4. 1. 1. « Ma première visite aux Badinga »

Tel est le titre d’un article de Struyf qui décrit une première randonnée de reconnaissance qu’il a effectuée chez les Ding orientaux et les Lele quelques jours seulement après son arrivée à Ipamu, probablement au début du mois de novembre 1921. Il prend la direction Nord-Est. Il longe le Kasaï et s’arrête au village Bulumbu (Ulwum), entre Ipamu et l’actuelle cité de Dibaya-Lubwe, où il assiste à un rituel organisé à la suite de la « mort » d’un aigle : J’arrive à Elumbu, village des Badinga ; tout le monde est parti au village voisin avec les tambours et des calebasses de malafu. Pourquoi ? On avait tué un grand aigle, qu’ils appellent « mpungu » : c’est le roi de la forêt et, dans la croyance des Badinga, le Père du chef de village : défense absolue de tuer cet oiseau. Or un indigène avait dressé un piège dans la forêt pour prendre des singes ; et voici que ce n’est pas un singe qu’il prend, mais un aigle « mpungu ». Grande palabre avec le chef de village : « On a tué mon père, je dois en savoir la raison ; on doit me payer une amande ».

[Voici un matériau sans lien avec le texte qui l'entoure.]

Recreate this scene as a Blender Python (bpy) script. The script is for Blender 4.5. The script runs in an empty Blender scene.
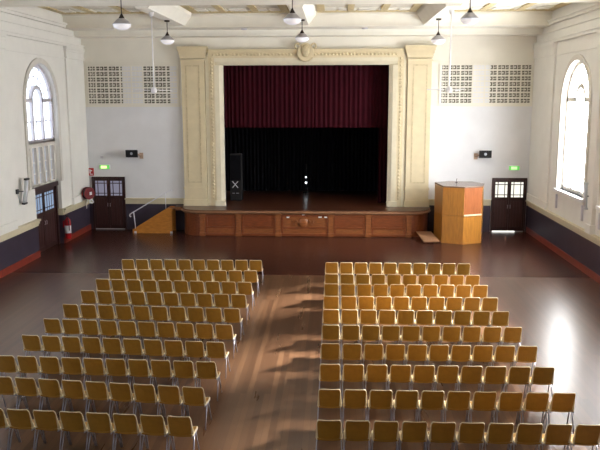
import bpy, bmesh, math, random
from mathutils import Vector, Matrix
random.seed(7)
PI = math.pi
scene = bpy.context.scene
C = scene.collection

# ------------------------------------------------------------------ materials
def mat(name, col, rough=0.6, metal=0.0, var=0.0, vscale=6.0, stretch=(1, 1, 1), bump=0.0, col2=None,
        emit=None, estr=0.0, coat=0.0, spec=0.5):
    m = bpy.data.materials.new(name); m.use_nodes = True
    nt = m.node_tree; b = nt.nodes['Principled BSDF']
    b.inputs['Base Color'].default_value = (*col, 1)
    b.inputs['Roughness'].default_value = rough
    b.inputs['Metallic'].default_value = metal
    b.inputs['Specular IOR Level'].default_value = spec
    if coat: b.inputs['Coat Weight'].default_value = coat; b.inputs['Coat Roughness'].default_value = 0.12
    tc = nt.nodes.new('ShaderNodeTexCoord'); mp = nt.nodes.new('ShaderNodeMapping')
    mp.inputs['Scale'].default_value = stretch
    nt.links.new(tc.outputs['Object'], mp.inputs['Vector'])
    nz = nt.nodes.new('ShaderNodeTexNoise'); nz.inputs['Scale'].default_value = vscale
    nz.inputs['Detail'].default_value = 5
    nt.links.new(mp.outputs['Vector'], nz.inputs['Vector'])
    rp = nt.nodes.new('ShaderNodeValToRGB')
    c2 = col2 if col2 else tuple(max(0, x * (1 - var)) for x in col)
    c1 = col if col2 else tuple(min(1, x * (1 + var)) for x in col)
    rp.color_ramp.elements[0].position = 0.3; rp.color_ramp.elements[1].position = 0.7
    rp.color_ramp.elements[0].color = (*c2, 1); rp.color_ramp.elements[1].color = (*c1, 1)
    nt.links.new(nz.outputs['Fac'], rp.inputs['Fac'])
    nt.links.new(rp.outputs['Color'], b.inputs['Base Color'])
    if bump:
        bp = nt.nodes.new('ShaderNodeBump'); bp.inputs['Strength'].default_value = bump; bp.inputs['Distance'].default_value = 0.01
        nt.links.new(nz.outputs['Fac'], bp.inputs['Height']); nt.links.new(bp.outputs['Normal'], b.inputs['Normal'])
    if emit:
        b.inputs['Emission Color'].default_value = (*emit, 1); b.inputs['Emission Strength'].default_value = estr
    return m

def floor_mat(name, c1, c2, gap, along_y, plank, rough, bump=.012, spec=.45):
    m = bpy.data.materials.new(name); m.use_nodes = True
    nt = m.node_tree; b = nt.nodes['Principled BSDF']; L = nt.links
    tc = nt.nodes.new('ShaderNodeTexCoord'); mp = nt.nodes.new('ShaderNodeMapping')
    if along_y: mp.inputs['Rotation'].default_value = (0, 0, PI / 2)
    L.new(tc.outputs['Object'], mp.inputs['Vector'])
    br = nt.nodes.new('ShaderNodeTexBrick')
    br.inputs['Color1'].default_value = (*c1, 1); br.inputs['Color2'].default_value = (*c2, 1)
    br.inputs['Mortar'].default_value = (*gap, 1)
    br.inputs['Scale'].default_value = 1.0; br.inputs['Mortar Size'].default_value = 0.003
    br.inputs['Brick Width'].default_value = 7.0; br.inputs['Row Height'].default_value = plank
    br.inputs['Bias'].default_value = 0.0; br.offset = 0.37
    L.new(mp.outputs['Vector'], br.inputs['Vector'])
    nz = nt.nodes.new('ShaderNodeTexNoise'); nz.inputs['Scale'].default_value = 2.2; nz.inputs['Detail'].default_value = 6
    mp2 = nt.nodes.new('ShaderNodeMapping')
    mp2.inputs['Scale'].default_value = (1.6, .15, 1) if along_y else (.15, 1.6, 1)
    L.new(tc.outputs['Object'], mp2.inputs['Vector']); L.new(mp2.outputs['Vector'], nz.inputs['Vector'])
    mx = nt.nodes.new('ShaderNodeMix'); mx.data_type = 'RGBA'; mx.blend_type = 'MULTIPLY'
    rp = nt.nodes.new('ShaderNodeValToRGB')
    rp.color_ramp.elements[0].position = .3; rp.color_ramp.elements[1].position = .7
    rp.color_ramp.elements[0].color = (.92, .92, .92, 1); rp.color_ramp.elements[1].color = (1.05, 1.04, 1.03, 1)
    L.new(nz.outputs['Fac'], rp.inputs['Fac'])
    mx.inputs[0].default_value = 1
    L.new(br.outputs['Color'], mx.inputs[6]); L.new(rp.outputs['Color'], mx.inputs[7])
    L.new(mx.outputs[2], b.inputs['Base Color'])
    rr = nt.nodes.new('ShaderNodeMapRange')
    rr.inputs['From Min'].default_value = .3; rr.inputs['From Max'].default_value = .7
    rr.inputs['To Min'].default_value = rough * .97; rr.inputs['To Max'].default_value = rough * 1.03
    L.new(nz.outputs['Fac'], rr.inputs['Value']); L.new(rr.outputs['Result'], b.inputs['Roughness'])
    b.inputs['Specular IOR Level'].default_value = spec
    bp = nt.nodes.new('ShaderNodeBump'); bp.inputs['Strength'].default_value = bump; bp.inputs['Distance'].default_value = .004
    L.new(br.outputs['Fac'], bp.inputs['Height']); bp.invert = True
    L.new(bp.outputs['Normal'], b.inputs['Normal'])
    return m

def glow(name, col, strength):
    m = bpy.data.materials.new(name); m.use_nodes = True
    nt = m.node_tree; nt.nodes.clear()
    o = nt.nodes.new('ShaderNodeOutputMaterial'); e = nt.nodes.new('ShaderNodeEmission')
    e.inputs['Color'].default_value = (*col, 1); e.inputs['Strength'].default_value = strength
    nt.links.new(e.outputs[0], o.inputs['Surface'])
    return m

def clear_glow(name, col, strength, trans):
    """hazy pane: lets the sun through and glows with scattered daylight"""
    m = bpy.data.materials.new(name); m.use_nodes = True
    nt = m.node_tree; nt.nodes.clear()
    o = nt.nodes.new('ShaderNodeOutputMaterial'); e = nt.nodes.new('ShaderNodeEmission'); t = nt.nodes.new('ShaderNodeBsdfTransparent')
    a = nt.nodes.new('ShaderNodeAddShader')
    e.inputs['Color'].default_value = (*col, 1); e.inputs['Strength'].default_value = strength
    t.inputs['Color'].default_value = (trans, trans, trans, 1)
    nt.links.new(e.outputs[0], a.inputs[0]); nt.links.new(t.outputs[0], a.inputs[1]); nt.links.new(a.outputs[0], o.inputs['Surface'])
    return m

M = dict(
    wall_white=mat('painted plaster white', (.75, .76, .785), .75, var=.03, vscale=1.5),
    wall_cream=mat('painted plaster cream', (.80, .775, .69), .75, var=.03, vscale=1.5),
    wall_side=mat('painted plaster ivory', (.76, .75, .71), .75, var=.03, vscale=1.5),
    yellow=mat('painted plaster buff', (.68, .585, .385), .65, var=.05, vscale=3),
    yellow_d=mat('painted plaster ornament buff', (.58, .49, .31), .65, var=.15, vscale=14),
    ivory=mat('painted plaster pale buff', (.72, .66, .50), .65, var=.04, vscale=3),
    rail=mat('painted rail buff', (.60, .54, .38), .55, var=.04),
    dado=mat('painted dado aubergine', (.040, .030, .050), .45, var=.15, vscale=2),
    skirt=mat('painted skirting red', (.22, .030, .016), .4, var=.2, vscale=3),
    gold=mat('gilded plaster', (.58, .47, .25), .5, var=.25, vscale=12),
    ceil=mat('painted ceiling cream', (.85, .83, .75), .8, var=.03, vscale=2),
    ceil_panel=mat('ceiling panel cream', (.74, .71, .62), .8, var=.12, vscale=9),
    dark_wood=mat('dark stained timber', (.036, .013, .012), .35, var=.3, vscale=5, stretch=(6, 6, .6)),
    door_plank=mat('reddish door timber', (.050, .018, .017), .4, var=.3, vscale=5, stretch=(7, 7, .5)),
    stage_wood=mat('varnished red brown timber', (.20, .052, .016), .33, var=.25, vscale=5, stretch=(.8, 5, 5)),
    stage_wood_l=mat('varnished chestnut timber', (.26, .085, .026), .33, var=.22, vscale=5, stretch=(.8, 5, 5)),
    stage_edge=mat('worn stage edge timber', (.24, .115, .055), .35, var=.2, vscale=5, stretch=(.6, 5, 5)),
    stage_deck=mat('stage deck boards', (.080, .028, .015), .28, var=.3, vscale=4, stretch=(.5, 8, 1)),
    ramp=mat('honey plywood', (.50, .20, .030), .4, var=.18, vscale=4, stretch=(1, 4, 4)),
    pulpit=mat('honey oak veneer', (.42, .175, .030), .33, var=.18, vscale=4, stretch=(4, 4, .6)),
    pulpit_top=mat('varnished dark top', (.20, .13, .10), .22, var=.15, vscale=5),
    pulpit_reflection=mat('oak veneer pink reflection tint', (.34, .115, .045), .18, var=.15, vscale=4, stretch=(4, 4, .6)),  # same oak as the pulpit; pinkish reflected light is tinted into this colour
    black=mat('black plastic', (.012, .012, .015), .5, var=.1),
    blackcloth=mat('black stage cloth', (.006, .006, .008), .95, var=.2, spec=.1),
    redcloth=mat('maroon velvet', (.032, .0012, .005), .9, var=.25, vscale=5, stretch=(4, 4, .5), spec=.15),
    heater_face=mat('pale grey enamel', (.50, .53, .56), .4, var=.05),
    grey=mat('grey metal', (.34, .36, .40), .4, .5, var=.08),
    chrome=mat('bright steel', (.74, .75, .82), .3, .35, var=.05),
    leg=mat('grey enamelled steel tube', (.42, .42, .50), .35, .5, var=.06),
    mustard=mat('mustard vinyl', (.40, .202, .026), .42, var=.10, vscale=9),
    rim=mat('cream shell edge', (.78, .66, .43), .45, var=.06),
    red=mat('red enamel', (.42, .010, .014), .3, var=.1),
    reel_red=mat('dark red enamel', (.17, .010, .014), .35, var=.1),
    white=mat('white enamel', (.80, .80, .82), .4, var=.03),
    opal=mat('opal glass', (.82, .82, .88), .25, var=.02, emit=(1, .98, 1), estr=.22),  # weak emission put in to whiten the bowls, as light through the glass
    shade_grey=mat('spun aluminium', (.40, .39, .40), .4, .4, var=.05),
    bronze=mat('dark bronze', (.035, .022, .015), .4, .5, var=.1),
    tan=mat('tan bracket', (.50, .36, .27), .6, var=.08),
    lead=mat('window bar grey paint', (.56, .54, .60), .5, var=.05),
    frame=mat('window frame ivory', (.62, .59, .54), .5, var=.05),
    void=mat('dark cavity', (.15, .14, .11), .9, var=.2),
    shell=mat('dark stage wall paint', (.009, .008, .009), .9, var=.2),
    g_right=clear_glow('sunlit hazy glass', (.96, .98, 1.0), 32.0, .8),
    g_right_c=clear_glow('added window clear glass', (.96, .98, 1.0), 9.0, .8),
    g_right_b=clear_glow('added window hazy glass', (.97, .98, 1.0), 9.0, .28),  # no blind is built; low transparency holds back sun in the added windows
    g_left=glow('daylit frosted glass', (.82, .90, 1.0), 2.3),
    g_left_b=glow('daylit frosted glass bluish', (.76, .86, 1.0), 6.0),
    g_low=glow('shaded window glass', (.80, .82, .92), .5),
    g_doorR=glow('sunlit door glass', (1.0, .97, .84), .9),
    g_doorL=glow('shaded door glass', (.50, .48, .62), .32),
    g_doorS=glow('daylit door glass', (.55, .72, 1.0), .42),
    g_exit=glow('lit exit sign green', (.20, .80, .16), .65),
    g_exit_l=glow('lit exit sign panel', (.62, 1.0, .42), 1.0),
    g_exit_y=glow('lit exit sign yellowed panel', (.95, 1.0, .42), 1.1),
    g_curtain_gap=glow('daylight through curtain gap', (.85, .92, 1.0), 6.0),
    g_gap=glow('daylight under door', (1.0, .98, .93), 1.4),
)
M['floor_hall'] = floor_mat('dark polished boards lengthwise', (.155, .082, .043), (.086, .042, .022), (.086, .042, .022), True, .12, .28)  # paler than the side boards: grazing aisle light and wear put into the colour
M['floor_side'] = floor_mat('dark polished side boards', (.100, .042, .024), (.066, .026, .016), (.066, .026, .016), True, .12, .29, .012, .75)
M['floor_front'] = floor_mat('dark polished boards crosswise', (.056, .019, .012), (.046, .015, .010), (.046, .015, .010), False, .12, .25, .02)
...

‘J’arrive à ce village juste à temps pour assister à toute la scène. Le chef, entouré d’une foule énorme, était assis devant sa hutte, l’aigle étendu devant lui. Deux tambours battaient le rythme, et le groupe de Badinga se suivaient à la file en chantant et en se croisant les bras, se frappant le bras droit de la main gauche : bruit saccadé et assourdissant. Ils chantaient dans une ronde sauvage, les exploits du roi de la forêt. Tout à coup je vois un groupe nouveau, arrivant à l’extrémité du village : tous avec des lances et des flèches, revêtus de pagnes du pays d’une épaisseur énorme, des grelots aux pieds, la figure barbouillée de rouge et de blanc, gesticulant, tournoyant sur eux-même, lançant flèches et lances. […] Parmi ce groupe se trouvait l’individu qui avait tué l’aigle : c’était pire qu’un diable. Il avançait, reculait, jetait sa lance, tournoyait comme une toupie, puis s’élançait vers l’aigle étendu devant le chef, un grand vieux mudinga, qui doit en connaître des histoires, et savoir raconter les vieilles légendes du pays. […] Après cela se fait le partage des plumes entre le chef et celui qui a tué l’aigle ; la chair de l’oiseau est mise dans un pot de terre, tout le monde en mangera. La dépouille est conservée et mise sur un grand pieu au milieu de la cour du village, où les danses se poursuivront bien longtemps encore dans la nuit…danses sauvages et lugubres. 1

Struyf continue son chemin jusqu’à Pangu. Il se dirige ensuite vers le sud-est où il rencontre les Lele (Bashilele) qu’il décrit comme une peuplade « nullement mûre pour la réception de la religion ». Il commente :

‘J’avais averti de mon arrivée ; j’ai été reçu au milieu d’un vacarme épouvantable. Les femmes et les enfants surtout étaient particulièrement bruyants, tous les hommes étaient armés de leurs arcs et flèches. Quels grands et solides gaillards ! Leurs villages sont entourés d’une palissade et les huttes se touchent presque. J’ai demandé beaucoup de détails sur leur langue, mœurs, origines, etc. Les Bashilele appartiennent, comme les Badinga, les Bangoli, les Banzari, les Balori aux Bantous des forêts. Leur langue est extrêmement difficile ; c’est une mer à boire. Quelle que soit la difficulté de ces langues des Bantous des forêts, nous devons absolument arriver à les connaître et avec de la volonté et de persévérance nous y arriverons. Précieux avantages pour l’explication de notre religion, car ces peuplades ne connaissent absolument rien de notre kikongo, langue véhiculaire de la Préfecture 1 .’

Ce voyage aurait duré - d’après l’auteur lui-même - trois semaines. Il ne mentionne pas de difficultés rencontrées. Il ne dit rien sur le recrutement des catéchumènes et sur les anciens chrétiens de Pangu.

Notes
1.

StruyfY., « Ma première visite… », op.cit., p.133.

1.

STRUYF, « Ma première visite… », op.cit., p. 134.